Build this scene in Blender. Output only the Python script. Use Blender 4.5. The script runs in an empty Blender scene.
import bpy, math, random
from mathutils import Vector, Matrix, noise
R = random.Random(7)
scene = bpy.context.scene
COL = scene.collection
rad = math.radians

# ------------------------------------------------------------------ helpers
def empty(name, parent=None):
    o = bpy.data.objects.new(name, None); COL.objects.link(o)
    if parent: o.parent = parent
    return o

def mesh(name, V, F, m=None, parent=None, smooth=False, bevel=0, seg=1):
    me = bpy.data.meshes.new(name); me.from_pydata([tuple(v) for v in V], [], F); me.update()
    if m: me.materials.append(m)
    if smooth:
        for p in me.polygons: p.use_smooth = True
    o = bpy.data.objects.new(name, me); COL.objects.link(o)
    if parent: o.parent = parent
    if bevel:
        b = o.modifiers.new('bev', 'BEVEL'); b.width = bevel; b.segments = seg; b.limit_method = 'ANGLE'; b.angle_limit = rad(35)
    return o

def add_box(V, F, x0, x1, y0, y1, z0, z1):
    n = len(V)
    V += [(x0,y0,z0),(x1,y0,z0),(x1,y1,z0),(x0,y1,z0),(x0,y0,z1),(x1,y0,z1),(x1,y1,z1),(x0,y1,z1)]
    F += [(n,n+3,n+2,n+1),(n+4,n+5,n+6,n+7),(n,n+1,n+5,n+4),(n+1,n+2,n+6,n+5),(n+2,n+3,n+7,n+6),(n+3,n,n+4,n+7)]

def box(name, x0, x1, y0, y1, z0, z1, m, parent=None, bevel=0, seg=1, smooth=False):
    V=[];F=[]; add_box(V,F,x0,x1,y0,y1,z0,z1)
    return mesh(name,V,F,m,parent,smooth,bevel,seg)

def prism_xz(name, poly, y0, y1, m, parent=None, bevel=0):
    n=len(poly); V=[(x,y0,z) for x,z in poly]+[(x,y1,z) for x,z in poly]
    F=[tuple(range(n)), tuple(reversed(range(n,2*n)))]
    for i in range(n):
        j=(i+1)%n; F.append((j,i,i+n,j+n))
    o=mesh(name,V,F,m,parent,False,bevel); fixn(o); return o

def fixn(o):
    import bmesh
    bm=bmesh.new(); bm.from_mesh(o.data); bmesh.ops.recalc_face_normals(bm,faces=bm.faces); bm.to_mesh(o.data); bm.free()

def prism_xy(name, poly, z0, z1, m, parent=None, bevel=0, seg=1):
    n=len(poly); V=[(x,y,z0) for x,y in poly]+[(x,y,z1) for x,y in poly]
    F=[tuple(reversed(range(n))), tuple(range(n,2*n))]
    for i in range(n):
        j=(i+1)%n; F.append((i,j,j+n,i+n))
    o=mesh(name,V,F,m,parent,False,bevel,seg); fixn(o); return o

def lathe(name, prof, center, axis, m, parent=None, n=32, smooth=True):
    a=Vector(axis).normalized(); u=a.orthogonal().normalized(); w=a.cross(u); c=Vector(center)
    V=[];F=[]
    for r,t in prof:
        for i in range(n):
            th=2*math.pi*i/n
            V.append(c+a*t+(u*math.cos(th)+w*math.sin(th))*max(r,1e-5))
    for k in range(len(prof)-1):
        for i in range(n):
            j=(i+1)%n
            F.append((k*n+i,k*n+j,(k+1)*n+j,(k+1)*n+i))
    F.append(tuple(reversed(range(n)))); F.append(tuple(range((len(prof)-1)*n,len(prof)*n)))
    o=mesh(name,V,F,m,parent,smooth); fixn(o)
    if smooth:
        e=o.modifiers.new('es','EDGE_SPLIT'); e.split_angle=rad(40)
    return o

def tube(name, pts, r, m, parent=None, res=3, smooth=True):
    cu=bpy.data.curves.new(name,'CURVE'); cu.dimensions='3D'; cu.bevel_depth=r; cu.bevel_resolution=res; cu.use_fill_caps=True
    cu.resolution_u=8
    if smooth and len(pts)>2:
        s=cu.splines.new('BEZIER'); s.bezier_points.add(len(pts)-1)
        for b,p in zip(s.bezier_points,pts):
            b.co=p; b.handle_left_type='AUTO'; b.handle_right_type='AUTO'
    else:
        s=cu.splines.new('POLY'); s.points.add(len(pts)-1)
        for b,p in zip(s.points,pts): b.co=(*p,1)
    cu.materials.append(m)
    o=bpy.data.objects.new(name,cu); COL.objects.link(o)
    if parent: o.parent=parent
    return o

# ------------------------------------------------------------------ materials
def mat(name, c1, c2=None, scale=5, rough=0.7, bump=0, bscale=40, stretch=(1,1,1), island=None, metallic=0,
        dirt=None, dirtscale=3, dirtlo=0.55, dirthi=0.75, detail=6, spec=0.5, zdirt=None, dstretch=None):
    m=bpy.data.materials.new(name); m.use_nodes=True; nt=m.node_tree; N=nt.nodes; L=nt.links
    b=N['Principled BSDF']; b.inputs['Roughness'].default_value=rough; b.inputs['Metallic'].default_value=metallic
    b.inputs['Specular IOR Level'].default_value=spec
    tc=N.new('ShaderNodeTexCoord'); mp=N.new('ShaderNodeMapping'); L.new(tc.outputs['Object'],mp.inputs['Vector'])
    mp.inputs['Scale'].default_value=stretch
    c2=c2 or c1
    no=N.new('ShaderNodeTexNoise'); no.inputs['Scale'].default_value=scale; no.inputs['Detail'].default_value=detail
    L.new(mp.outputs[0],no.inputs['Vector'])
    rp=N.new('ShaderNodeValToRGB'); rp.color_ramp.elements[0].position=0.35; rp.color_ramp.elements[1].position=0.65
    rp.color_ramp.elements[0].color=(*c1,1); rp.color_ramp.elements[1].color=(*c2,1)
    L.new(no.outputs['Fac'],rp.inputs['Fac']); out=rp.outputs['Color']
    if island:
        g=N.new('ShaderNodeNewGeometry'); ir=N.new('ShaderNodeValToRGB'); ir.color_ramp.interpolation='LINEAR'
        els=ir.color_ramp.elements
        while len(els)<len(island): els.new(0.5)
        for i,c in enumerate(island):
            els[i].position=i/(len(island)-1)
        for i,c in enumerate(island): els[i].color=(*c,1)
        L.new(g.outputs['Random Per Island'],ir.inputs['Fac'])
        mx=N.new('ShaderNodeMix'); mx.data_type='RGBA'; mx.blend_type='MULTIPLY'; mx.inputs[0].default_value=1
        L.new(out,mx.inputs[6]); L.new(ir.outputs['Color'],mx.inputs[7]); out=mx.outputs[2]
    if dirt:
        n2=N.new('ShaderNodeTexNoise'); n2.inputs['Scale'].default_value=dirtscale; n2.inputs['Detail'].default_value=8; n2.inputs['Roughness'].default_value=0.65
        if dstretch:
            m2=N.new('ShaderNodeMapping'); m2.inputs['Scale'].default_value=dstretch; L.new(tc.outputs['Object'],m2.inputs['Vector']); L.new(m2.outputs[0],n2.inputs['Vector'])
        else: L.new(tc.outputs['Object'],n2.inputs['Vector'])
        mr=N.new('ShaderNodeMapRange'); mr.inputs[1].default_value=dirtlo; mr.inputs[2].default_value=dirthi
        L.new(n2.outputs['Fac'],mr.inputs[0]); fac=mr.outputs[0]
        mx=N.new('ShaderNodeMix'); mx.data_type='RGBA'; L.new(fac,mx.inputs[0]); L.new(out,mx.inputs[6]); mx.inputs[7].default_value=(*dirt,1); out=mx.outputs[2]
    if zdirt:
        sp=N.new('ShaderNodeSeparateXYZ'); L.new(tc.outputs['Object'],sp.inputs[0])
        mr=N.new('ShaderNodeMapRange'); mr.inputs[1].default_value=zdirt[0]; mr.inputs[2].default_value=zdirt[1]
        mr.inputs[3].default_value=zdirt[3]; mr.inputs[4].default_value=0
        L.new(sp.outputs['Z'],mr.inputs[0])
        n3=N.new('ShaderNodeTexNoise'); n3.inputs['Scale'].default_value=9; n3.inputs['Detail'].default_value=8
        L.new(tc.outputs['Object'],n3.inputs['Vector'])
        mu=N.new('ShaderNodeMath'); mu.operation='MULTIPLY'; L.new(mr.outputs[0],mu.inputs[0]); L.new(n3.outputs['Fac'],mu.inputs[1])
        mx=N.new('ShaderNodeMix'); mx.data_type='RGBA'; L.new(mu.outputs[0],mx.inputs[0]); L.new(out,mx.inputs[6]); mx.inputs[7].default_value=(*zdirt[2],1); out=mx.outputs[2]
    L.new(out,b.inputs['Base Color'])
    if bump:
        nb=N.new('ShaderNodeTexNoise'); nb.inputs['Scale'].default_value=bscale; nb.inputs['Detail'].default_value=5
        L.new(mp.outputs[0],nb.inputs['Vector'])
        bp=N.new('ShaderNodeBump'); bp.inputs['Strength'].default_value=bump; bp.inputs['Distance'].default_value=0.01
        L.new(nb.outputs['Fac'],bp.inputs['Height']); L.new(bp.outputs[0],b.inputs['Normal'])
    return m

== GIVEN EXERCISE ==
Set down, word for word, only the lines running from the line with "L.new(sp.outputs['Z'],mr.inputs[0])" to the last line of the listing above. Both of those lines belong in your answer.

== TASK RESPONSE ==
        L.new(sp.outputs['Z'],mr.inputs[0])
        n3=N.new('ShaderNodeTexNoise'); n3.inputs['Scale'].default_value=9; n3.inputs['Detail'].default_value=8
        L.new(tc.outputs['Object'],n3.inputs['Vector'])
        mu=N.new('ShaderNodeMath'); mu.operation='MULTIPLY'; L.new(mr.outputs[0],mu.inputs[0]); L.new(n3.outputs['Fac'],mu.inputs[1])
        mx=N.new('ShaderNodeMix'); mx.data_type='RGBA'; L.new(mu.outputs[0],mx.inputs[0]); L.new(out,mx.inputs[6]); mx.inputs[7].default_value=(*zdirt[2],1); out=mx.outputs[2]
    L.new(out,b.inputs['Base Color'])
    if bump:
        nb=N.new('ShaderNodeTexNoise'); nb.inputs['Scale'].default_value=bscale; nb.inputs['Detail'].default_value=5
        L.new(mp.outputs[0],nb.inputs['Vector'])
        bp=N.new('ShaderNodeBump'); bp.inputs['Strength'].default_value=bump; bp.inputs['Distance'].default_value=0.01
        L.new(nb.outputs['Fac'],bp.inputs['Height']); L.new(bp.outputs[0],b.inputs['Normal'])
    return m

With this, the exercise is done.